S’il fallait ne trouver qu’un seul mérite à ce disque, il en est un qui s’imposerait d’emblée comme une évidence : la révélation du cycle de mélodies de George Crumb intitulé Apparition. Quoi, George Crumb, celui-là même dont le quatuor Black Angels (1970) constitue une terrifiante réponse au traumatisme causé par la guerre du Vietnam ? Lui-même. Ce compositeur américain né en 1929, et encore bien de ce monde, qui aurait supposé qu’il avait pu être, à cinquante ans, l’auteur d’une œuvre aussi délicate que cette Apparition sur des poèmes de Walt Whitman, œuvre incontestablement moderne mais pleine d’un charme étrange ? Destinées à la grande Jan DeGaetani qui les créa en 1981, ces « Mélodies et vocalises élégiaques pour soprano et piano amplifié » entrelacent trois vocalises au milieu de six mélodies dont la dernière reprend le texte de la première. Le cycle est ici éclaté en trois ilôts, au début, au milieu et à la fin du disque, et il y manque notamment les mélodies « Dark Mother Always Gliding with Soft Feet » et « Approach, Srong Deliveress ». Mais tel est le principe de ce récital, apparemment, qui picore à sa guise dans les recueils sans s’astreindre à les interpréter dans leur intégralité, dans l’ordre ou même à la suite (quatre des Ariettes oubliées, les trois Poèmes de Mallarmé séparés par d’autres pièces…).
Autre mérite : nous faire découvrir une jeune chanteuse dont le nom n’avait pas encore vraiment retenu notre attention. Lore Binon n’est pourtant pas tout à fait une inconnue, puisqu’elle fut Barberine dans des Noces de Figaro données en concert par son compatriote René Jacobs, et la protagoniste du Requiem allemand enregistré par Hervé Niquet. On imagine sans mal qu’elle sera une bien belle Mélisande dans le spectacle Impressions de Pelléas actuellement en tournée à travers la Belgique et les Pays-Bas, d’autant que l’adaptation de Marius Constant qui réduit l’orchestre à un piano à quatre mains n’obligera pas la soprano à forcer ses moyens. Dans le présent disque, le ton se fait souvent très confidentiel : on veut bien croire qu’il s’agit d’un choix délibéré, et non d’un manque de puissance vocale.
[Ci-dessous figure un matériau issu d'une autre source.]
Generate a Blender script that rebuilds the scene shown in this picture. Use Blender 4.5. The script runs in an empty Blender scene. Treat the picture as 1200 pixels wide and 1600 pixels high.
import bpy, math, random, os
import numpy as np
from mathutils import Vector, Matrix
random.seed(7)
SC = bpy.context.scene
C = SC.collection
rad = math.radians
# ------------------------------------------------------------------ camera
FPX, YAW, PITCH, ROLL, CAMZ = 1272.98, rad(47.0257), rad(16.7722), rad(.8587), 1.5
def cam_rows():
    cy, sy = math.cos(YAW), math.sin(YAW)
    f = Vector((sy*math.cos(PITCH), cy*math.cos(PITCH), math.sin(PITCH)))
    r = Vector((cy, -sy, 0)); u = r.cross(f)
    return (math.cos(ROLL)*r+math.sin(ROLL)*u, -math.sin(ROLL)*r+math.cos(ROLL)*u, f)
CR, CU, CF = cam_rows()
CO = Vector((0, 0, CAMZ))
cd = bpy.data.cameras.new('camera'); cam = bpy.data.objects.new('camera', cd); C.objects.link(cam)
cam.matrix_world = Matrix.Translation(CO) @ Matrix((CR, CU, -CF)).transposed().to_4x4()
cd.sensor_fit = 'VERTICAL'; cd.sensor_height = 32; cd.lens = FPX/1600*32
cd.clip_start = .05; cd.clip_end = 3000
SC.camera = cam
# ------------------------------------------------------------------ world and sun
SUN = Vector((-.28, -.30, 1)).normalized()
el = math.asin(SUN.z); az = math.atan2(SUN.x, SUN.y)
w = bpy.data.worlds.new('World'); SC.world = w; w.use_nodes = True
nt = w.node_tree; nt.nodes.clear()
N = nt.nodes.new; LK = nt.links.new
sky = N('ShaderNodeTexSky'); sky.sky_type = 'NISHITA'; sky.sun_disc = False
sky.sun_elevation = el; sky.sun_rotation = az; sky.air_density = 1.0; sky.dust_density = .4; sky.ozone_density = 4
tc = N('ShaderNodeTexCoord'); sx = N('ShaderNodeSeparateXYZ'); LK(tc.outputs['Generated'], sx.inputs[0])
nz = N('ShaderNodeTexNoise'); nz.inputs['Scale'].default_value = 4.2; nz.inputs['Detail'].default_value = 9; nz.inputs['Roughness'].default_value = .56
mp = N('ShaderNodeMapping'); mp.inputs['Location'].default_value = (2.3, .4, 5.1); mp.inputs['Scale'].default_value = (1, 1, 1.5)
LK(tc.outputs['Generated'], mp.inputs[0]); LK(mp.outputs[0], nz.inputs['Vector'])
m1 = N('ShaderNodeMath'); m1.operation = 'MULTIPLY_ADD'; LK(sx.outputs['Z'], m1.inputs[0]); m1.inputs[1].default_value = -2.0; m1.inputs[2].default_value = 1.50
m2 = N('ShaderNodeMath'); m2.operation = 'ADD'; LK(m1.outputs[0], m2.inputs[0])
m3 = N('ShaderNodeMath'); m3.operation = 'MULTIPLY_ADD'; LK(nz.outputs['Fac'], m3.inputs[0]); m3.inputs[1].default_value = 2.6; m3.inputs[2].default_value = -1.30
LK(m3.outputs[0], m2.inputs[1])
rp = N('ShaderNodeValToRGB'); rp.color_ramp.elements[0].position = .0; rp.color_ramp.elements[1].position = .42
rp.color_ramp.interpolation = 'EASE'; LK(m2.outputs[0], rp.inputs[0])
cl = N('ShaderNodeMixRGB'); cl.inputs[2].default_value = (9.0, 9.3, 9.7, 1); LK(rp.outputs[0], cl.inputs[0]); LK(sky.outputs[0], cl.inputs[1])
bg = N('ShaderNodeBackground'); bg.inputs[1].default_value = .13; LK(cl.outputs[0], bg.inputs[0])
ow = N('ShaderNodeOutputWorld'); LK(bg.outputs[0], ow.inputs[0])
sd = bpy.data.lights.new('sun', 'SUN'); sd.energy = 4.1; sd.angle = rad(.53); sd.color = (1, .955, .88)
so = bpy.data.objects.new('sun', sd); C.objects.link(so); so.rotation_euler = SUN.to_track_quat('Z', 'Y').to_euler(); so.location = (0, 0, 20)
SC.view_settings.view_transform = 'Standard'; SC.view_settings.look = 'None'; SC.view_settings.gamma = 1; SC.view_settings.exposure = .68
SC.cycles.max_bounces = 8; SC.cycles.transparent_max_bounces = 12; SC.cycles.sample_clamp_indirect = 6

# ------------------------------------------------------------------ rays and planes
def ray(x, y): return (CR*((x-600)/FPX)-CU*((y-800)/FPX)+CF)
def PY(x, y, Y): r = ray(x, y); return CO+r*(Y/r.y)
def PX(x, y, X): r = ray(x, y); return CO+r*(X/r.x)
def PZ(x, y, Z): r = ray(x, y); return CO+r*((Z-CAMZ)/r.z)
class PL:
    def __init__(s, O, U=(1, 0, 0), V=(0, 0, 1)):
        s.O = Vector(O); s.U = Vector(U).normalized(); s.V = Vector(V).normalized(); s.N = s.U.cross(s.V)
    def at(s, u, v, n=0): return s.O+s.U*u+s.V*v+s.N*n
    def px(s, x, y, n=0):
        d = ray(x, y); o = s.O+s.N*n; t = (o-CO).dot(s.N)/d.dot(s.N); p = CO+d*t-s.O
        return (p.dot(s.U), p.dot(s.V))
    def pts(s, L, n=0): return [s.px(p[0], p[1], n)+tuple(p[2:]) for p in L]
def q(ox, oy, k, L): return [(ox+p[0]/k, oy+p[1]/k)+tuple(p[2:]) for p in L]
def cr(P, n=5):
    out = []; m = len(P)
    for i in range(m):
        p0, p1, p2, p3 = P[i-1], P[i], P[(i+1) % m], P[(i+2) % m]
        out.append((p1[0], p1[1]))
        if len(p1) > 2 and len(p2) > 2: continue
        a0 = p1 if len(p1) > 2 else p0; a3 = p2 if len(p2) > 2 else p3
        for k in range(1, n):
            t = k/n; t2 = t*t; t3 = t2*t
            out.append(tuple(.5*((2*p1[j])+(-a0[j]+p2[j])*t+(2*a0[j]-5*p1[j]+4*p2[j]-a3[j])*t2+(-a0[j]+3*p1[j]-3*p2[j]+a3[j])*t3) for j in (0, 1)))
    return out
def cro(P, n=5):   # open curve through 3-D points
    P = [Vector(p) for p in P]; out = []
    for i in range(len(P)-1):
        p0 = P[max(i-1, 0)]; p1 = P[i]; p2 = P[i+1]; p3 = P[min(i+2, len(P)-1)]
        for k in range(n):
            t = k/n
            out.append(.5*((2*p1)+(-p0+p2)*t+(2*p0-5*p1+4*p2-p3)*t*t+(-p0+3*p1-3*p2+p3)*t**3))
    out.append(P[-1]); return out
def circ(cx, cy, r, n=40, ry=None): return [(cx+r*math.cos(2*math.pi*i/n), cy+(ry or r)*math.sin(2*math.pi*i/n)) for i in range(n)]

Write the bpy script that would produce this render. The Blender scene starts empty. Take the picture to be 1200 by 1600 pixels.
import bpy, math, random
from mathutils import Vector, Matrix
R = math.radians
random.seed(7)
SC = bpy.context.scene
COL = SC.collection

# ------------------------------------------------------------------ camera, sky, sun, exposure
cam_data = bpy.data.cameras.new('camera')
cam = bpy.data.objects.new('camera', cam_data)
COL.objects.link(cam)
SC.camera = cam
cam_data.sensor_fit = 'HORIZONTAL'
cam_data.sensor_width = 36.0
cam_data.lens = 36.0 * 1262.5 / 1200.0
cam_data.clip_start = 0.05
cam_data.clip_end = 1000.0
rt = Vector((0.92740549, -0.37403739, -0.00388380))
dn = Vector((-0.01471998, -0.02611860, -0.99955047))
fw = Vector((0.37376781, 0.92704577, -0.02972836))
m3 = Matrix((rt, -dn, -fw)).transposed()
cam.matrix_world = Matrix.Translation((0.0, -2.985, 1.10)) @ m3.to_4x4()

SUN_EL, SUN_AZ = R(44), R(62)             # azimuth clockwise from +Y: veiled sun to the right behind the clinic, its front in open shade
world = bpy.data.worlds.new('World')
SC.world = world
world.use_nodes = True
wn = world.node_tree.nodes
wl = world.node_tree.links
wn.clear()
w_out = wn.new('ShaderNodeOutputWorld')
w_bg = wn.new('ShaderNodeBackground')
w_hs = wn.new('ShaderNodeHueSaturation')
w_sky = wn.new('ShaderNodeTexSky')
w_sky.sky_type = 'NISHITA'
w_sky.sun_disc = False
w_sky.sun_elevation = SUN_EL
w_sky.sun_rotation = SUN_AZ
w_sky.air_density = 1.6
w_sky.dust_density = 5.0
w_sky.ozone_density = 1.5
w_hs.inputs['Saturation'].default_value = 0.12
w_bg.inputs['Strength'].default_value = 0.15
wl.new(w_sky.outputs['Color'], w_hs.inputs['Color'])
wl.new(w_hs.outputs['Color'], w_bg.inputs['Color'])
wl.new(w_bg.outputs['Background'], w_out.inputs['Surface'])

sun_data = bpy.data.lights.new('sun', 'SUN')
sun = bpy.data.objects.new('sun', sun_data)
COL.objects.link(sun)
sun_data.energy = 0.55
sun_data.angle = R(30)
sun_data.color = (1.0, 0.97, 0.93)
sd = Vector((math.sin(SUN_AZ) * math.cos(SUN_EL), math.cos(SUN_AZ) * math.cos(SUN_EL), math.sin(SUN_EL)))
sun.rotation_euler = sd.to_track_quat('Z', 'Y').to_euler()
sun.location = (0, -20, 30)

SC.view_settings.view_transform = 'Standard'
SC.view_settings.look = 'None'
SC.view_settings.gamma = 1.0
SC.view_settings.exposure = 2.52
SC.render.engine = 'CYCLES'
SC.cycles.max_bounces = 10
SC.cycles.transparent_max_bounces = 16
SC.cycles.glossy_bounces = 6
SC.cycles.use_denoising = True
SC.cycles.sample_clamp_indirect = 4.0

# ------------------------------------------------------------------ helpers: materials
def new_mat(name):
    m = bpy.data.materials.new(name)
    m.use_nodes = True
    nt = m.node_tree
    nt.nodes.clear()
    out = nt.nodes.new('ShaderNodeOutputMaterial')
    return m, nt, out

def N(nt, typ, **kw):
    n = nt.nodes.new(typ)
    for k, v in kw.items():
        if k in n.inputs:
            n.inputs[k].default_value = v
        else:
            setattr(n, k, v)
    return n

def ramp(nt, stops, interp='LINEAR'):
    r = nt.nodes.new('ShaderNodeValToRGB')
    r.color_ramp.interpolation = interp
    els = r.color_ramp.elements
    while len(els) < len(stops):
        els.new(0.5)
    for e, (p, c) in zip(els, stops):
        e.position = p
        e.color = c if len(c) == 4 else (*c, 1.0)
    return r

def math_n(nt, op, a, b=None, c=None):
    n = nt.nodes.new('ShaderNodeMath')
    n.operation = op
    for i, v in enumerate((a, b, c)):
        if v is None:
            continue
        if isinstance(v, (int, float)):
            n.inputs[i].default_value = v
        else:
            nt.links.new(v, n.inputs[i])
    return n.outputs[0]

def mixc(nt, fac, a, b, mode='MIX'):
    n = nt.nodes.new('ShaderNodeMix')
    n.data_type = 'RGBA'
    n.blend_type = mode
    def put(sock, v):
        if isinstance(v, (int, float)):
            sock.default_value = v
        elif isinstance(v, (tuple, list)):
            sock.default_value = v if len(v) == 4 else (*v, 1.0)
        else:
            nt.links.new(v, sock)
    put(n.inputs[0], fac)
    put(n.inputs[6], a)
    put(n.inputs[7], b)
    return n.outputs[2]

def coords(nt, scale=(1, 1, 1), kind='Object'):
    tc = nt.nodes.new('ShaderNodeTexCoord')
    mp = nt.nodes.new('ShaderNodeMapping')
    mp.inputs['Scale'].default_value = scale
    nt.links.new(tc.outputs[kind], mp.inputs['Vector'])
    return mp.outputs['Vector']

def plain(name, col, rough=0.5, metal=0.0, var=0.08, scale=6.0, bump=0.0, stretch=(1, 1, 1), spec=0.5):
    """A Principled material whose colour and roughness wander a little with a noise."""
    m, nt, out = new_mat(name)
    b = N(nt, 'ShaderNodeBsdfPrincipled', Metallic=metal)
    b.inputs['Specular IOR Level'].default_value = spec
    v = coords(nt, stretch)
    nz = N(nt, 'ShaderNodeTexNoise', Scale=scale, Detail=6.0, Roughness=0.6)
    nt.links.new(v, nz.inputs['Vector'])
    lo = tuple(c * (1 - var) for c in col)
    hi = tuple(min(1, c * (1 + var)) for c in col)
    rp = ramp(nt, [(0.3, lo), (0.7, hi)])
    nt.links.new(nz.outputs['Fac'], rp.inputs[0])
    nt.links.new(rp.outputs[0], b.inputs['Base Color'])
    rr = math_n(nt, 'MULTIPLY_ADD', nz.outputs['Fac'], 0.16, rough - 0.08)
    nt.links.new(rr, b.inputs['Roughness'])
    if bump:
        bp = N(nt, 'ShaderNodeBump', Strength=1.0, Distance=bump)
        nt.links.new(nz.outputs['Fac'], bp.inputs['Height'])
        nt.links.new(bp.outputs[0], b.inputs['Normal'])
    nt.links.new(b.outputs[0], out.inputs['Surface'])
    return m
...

Plusieurs fois, Lore Binon montre qu’elle est parfaitement capable d’expressivité et de donner de la voix quand elle le souhaite.
Belle réussite, en tout cas, que ce nouveau disque dans ce qui semble devoir former une série, puisque le label Fuga Libera remet le couvert après un premier volume intitulé « Les Blasphèmes », qui mettait en vedette la mezzo Sarah Laulan et, comme accompagnateur, Maciej Pikulski. Cette fois, c’est l’excellente Inge Spinette qui ravit l’auditeur par l’intelligence de son jeu, avec cinq extraits du cycle Le Rossignol éperdu de Reynaldo Hahn, très aimé des pianistes de nos jours, et avec raison. A part le cycle de Crumb, les mélodies qu’on entend ici ne sortent pas vraiment du familier, mais c’est toujours un grand bonheur que d’entendre Debussy ou Hahn interprété par une artiste habile à distiller les mots et apte à respecter les subtilités de la langue française.